En aquel tiempo proclamaba Juan:
-Detrás de mí viene el que puede más que yo, y yo no merezco agacharme para desatarle las sandalias. Yo os he bautizado con agua, pero él os bautizará con Espíritu Santo.
Por entonces llegó Jesús desde Nazaret de Galilea a que Juan lo bautizara en el Jordán.
Apenas salió del agua, vio rasgarse el cielo y al Espíritu bajar hacia él como una paloma. Se oyó una voz del cielo:
-Tú eres mi Hijo amado, mi predilecto.
Con la figura de Juan Bautista, importante desde el principio del Adviento, termina el tiempo de Navidad. El precursor, incansable, sigue con su anuncio del que vendrá detrás de él, el que tiene de verdad el poder de renovarnos con la fuerza del Espíritu Santo. Juan predica un bautismo de conversión para el perdón de los pecados, él tiene como misión preparar un pueblo bien dispuesto para la llegada del Mesías y la seguirá cumpliendo hasta su último aliento.
Es consciente de su misión y también de su limitación. En esto se manifiesta, además, su humildad y su sinceridad. Porque Juan tuvo éxito, mucho éxito; años después todavía tenía seguidores en ciudades distantes (ver Hechos 19), su mensaje de conversión caló en lo hondo de muchos corazones, de forma que le hubiese costado poco que lo aclamasen como Mesías. Pero él prefiere ocupar su lugar, obedecer la voz de Dios que le ha dado su misión.
Las sandalias eran un símbolo; sólo el propietario podía caminar con ellas sobre sus tierras. Si cedía su derecho a otro se quitaba la sandalia y la entregaba al nuevo beneficiario. Esto es lo que Juan reconoce: sólo Jesús es el auténtico Señor de la comunidad que se está formando a su alrededor, en la espera del Mesías; él sólo es un anunciador, un precursor, no es digno de quedarse con la sandalia del propietario.
Y sin embargo, Jesús se coloca en la cola de los que iban a bautizarse. ¿Por qué, si él no necesitaba limpiarse de ningún pecado? Jesús no tenía necesidad de conversión, pero nosotros sí tenemos necesidad de que Jesús llegue hasta nosotros, hasta nuestra limitación, hasta nuestra humanidad llena de luces y sombras. Jesús se hace totalmente solidario con nosotros, Dios mismo, que ha venido a vivir con nosotros, no ha venido a vivir "como Dios", sino como cualquier ser humano. Por eso nosotros sí necesitamos que Jesús sea bautizado.

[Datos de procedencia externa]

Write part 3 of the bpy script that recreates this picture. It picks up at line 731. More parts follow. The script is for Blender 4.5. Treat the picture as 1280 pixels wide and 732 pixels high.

En este abajamiento humilde de Jesús sucede la revelación del misterio más grande: Dios nos ama. Jesús es su Hijo amado, y también nosotros, por Jesús, somos sus hijos predilectos.
En nuestra sociedad resulta difícil hacerse un hueco, parece imprescindible ascender a codazos, hundiendo a los demás, para destacar, para ser reconocidos, para que todos nos digan que nos valoran, que nos quieren. En contra de esto, Dios nos ama desde el principio, antes de que hagamos nada, bueno ni malo, antes de que "nos lo merezcamos", antes de que podamos "demostrar cuánto valemos". Dios empieza amando, ofrece su amor gratuito, incondicional, sin pedir nada a cambio. Tan sólo nos queda abrir nuestro corazón para acogerlo. Nuestro amor a los demás, nuestra solidaridad y nuestra lucha por la justicia no es una búsqueda de "méritos" ante Dios, para que nos quiera y nos premie, es, simplemente, una respuesta al amor desbordante que él vierte sobre nosotros, y seguirá vertiendo aunque fallemos, aunque caigamos, aunque insistamos en nuestras recaídas.
Dios nos ama, y este es el punto firme a partir del cual los cristianos podremos anunciar el evangelio. Ni la moral, ni la doctrina, ni el modo de vida son lo primero, todo eso son respuestas agradecidas a una iniciativa de amor que parte de Dios.